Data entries
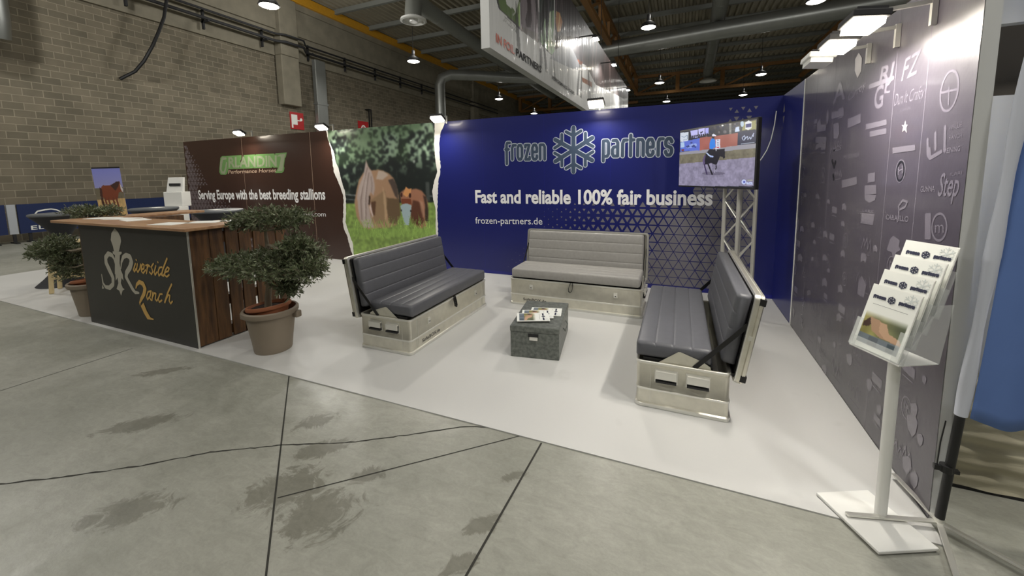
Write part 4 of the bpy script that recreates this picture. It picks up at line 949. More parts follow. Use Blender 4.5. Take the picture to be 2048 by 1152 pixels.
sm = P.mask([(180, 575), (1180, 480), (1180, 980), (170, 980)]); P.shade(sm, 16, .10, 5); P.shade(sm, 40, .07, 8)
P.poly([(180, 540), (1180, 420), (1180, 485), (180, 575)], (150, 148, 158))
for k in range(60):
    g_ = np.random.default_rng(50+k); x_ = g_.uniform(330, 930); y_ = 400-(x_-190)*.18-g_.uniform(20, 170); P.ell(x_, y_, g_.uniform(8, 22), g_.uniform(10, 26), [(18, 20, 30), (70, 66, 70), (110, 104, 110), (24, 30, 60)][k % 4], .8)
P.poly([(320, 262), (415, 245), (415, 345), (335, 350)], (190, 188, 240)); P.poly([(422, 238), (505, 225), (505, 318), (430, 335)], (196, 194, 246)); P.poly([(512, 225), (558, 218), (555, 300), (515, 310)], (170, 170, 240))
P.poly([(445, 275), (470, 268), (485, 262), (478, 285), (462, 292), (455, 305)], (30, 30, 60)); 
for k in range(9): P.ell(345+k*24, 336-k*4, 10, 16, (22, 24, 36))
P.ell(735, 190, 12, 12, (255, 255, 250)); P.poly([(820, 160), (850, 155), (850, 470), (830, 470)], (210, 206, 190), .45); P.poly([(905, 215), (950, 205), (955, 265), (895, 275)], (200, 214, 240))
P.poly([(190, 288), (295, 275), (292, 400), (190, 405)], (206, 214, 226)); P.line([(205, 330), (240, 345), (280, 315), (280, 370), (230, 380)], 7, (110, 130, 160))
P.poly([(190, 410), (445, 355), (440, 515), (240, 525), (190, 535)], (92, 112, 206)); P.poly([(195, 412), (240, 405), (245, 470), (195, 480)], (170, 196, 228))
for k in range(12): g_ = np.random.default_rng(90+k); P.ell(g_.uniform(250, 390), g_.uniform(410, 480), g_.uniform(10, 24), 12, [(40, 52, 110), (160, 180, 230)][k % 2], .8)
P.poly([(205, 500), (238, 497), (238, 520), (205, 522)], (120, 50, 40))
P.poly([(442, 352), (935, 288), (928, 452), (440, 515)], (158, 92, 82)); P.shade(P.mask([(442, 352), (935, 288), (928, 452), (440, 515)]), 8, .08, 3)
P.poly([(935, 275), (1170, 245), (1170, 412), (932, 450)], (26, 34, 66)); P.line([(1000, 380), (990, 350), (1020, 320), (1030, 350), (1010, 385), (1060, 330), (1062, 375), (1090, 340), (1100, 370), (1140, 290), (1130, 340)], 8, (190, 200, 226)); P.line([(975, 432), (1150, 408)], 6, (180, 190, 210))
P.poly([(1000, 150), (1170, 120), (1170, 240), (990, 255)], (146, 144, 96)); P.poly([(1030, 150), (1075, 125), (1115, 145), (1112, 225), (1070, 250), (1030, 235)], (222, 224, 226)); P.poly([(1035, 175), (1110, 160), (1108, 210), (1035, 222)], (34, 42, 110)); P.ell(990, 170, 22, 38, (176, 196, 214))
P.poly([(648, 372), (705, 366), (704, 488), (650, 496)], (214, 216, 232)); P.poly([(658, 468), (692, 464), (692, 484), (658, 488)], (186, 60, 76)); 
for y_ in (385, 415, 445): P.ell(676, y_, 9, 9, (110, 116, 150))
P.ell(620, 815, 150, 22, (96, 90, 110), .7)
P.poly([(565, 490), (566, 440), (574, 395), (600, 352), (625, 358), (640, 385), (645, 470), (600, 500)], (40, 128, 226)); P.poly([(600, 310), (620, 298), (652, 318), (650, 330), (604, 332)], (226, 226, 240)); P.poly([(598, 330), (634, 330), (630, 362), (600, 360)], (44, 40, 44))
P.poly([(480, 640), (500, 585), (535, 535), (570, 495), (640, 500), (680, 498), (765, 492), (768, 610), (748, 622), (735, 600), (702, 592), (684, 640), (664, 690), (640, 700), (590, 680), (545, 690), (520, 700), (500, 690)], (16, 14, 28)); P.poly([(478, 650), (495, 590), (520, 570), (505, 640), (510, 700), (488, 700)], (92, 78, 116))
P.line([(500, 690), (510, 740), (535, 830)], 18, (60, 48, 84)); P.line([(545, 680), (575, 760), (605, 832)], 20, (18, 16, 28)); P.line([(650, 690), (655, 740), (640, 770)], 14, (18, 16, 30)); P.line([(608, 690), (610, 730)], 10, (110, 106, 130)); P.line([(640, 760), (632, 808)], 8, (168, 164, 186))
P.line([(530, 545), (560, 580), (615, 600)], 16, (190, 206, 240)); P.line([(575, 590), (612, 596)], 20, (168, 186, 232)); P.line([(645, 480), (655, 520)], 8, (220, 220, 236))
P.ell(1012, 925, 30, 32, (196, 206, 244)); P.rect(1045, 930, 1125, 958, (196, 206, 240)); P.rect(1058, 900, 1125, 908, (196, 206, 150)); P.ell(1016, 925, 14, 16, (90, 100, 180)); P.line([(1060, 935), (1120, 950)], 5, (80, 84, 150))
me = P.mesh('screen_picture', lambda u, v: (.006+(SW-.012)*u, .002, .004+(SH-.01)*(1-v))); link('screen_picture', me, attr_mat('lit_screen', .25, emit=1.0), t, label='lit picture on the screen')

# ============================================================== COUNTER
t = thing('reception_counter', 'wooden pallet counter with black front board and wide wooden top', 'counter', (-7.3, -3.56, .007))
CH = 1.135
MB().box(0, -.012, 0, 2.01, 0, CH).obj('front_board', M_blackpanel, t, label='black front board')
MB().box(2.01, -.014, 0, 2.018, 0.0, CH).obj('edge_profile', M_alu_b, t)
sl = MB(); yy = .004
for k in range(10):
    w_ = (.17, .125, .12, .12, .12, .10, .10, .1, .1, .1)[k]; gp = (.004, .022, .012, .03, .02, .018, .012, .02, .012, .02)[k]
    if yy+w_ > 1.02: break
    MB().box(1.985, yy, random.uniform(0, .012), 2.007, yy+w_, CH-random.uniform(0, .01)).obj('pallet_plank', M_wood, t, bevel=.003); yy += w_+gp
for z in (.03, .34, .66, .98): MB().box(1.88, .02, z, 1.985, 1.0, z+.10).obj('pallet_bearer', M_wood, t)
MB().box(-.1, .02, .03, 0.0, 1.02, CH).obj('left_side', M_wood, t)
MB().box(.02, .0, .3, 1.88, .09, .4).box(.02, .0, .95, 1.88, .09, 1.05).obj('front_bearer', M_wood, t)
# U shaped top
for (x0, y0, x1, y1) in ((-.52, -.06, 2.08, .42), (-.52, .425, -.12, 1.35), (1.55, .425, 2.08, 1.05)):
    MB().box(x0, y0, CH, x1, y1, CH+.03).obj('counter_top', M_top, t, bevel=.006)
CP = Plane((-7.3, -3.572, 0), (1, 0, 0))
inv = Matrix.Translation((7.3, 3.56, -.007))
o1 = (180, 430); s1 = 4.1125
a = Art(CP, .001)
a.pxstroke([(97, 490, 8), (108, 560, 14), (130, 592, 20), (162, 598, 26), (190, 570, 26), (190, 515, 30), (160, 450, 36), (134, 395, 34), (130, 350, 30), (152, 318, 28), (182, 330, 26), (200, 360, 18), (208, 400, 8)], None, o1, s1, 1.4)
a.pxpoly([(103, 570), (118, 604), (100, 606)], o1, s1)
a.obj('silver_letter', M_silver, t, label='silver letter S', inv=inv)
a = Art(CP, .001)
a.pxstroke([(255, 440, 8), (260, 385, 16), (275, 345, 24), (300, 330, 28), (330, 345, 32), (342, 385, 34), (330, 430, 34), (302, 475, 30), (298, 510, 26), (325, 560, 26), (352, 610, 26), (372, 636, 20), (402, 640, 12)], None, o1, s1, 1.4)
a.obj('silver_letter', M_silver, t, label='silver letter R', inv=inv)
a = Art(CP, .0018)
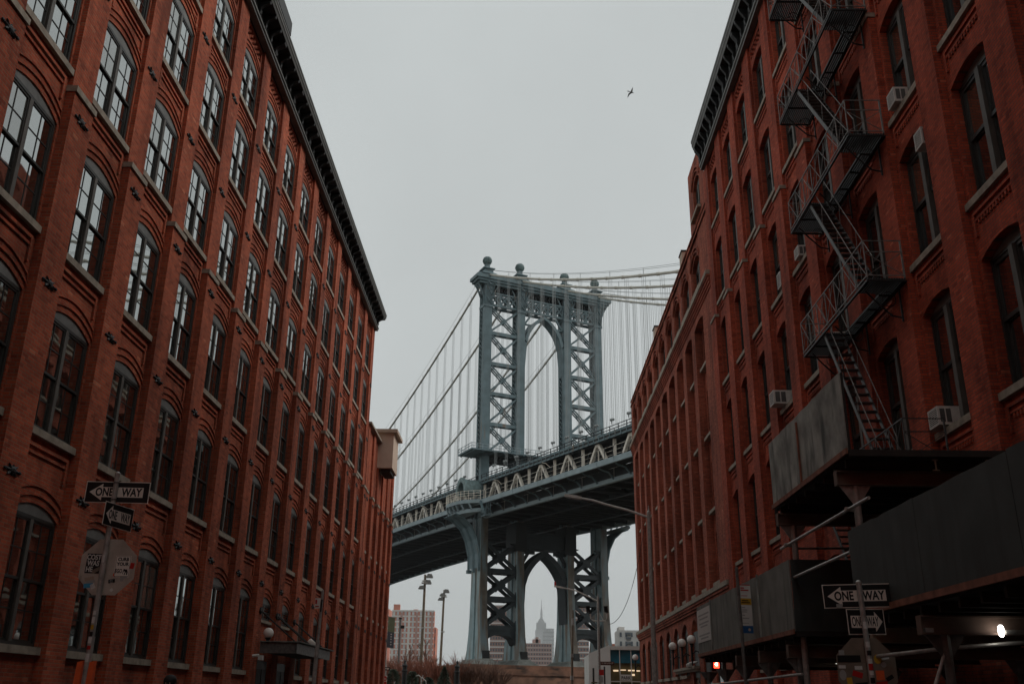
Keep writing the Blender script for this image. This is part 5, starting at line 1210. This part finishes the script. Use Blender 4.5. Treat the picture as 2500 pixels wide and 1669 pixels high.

YOUR TASK
Check each line of the entries for the string "part". Copy the lines that have it.

RESULT
Write part 4 of the bpy script that recreates this picture. It picks up at line 949. More parts follow. Use Blender 4.5. Take the picture to be 2048 by 1152 pixels.
Keep writing the Blender script for this image. This is part 5, starting at line 1210. This part finishes the script. Use Blender 4.5. Treat the picture as 2500 pixels wide and 1669 pixels high.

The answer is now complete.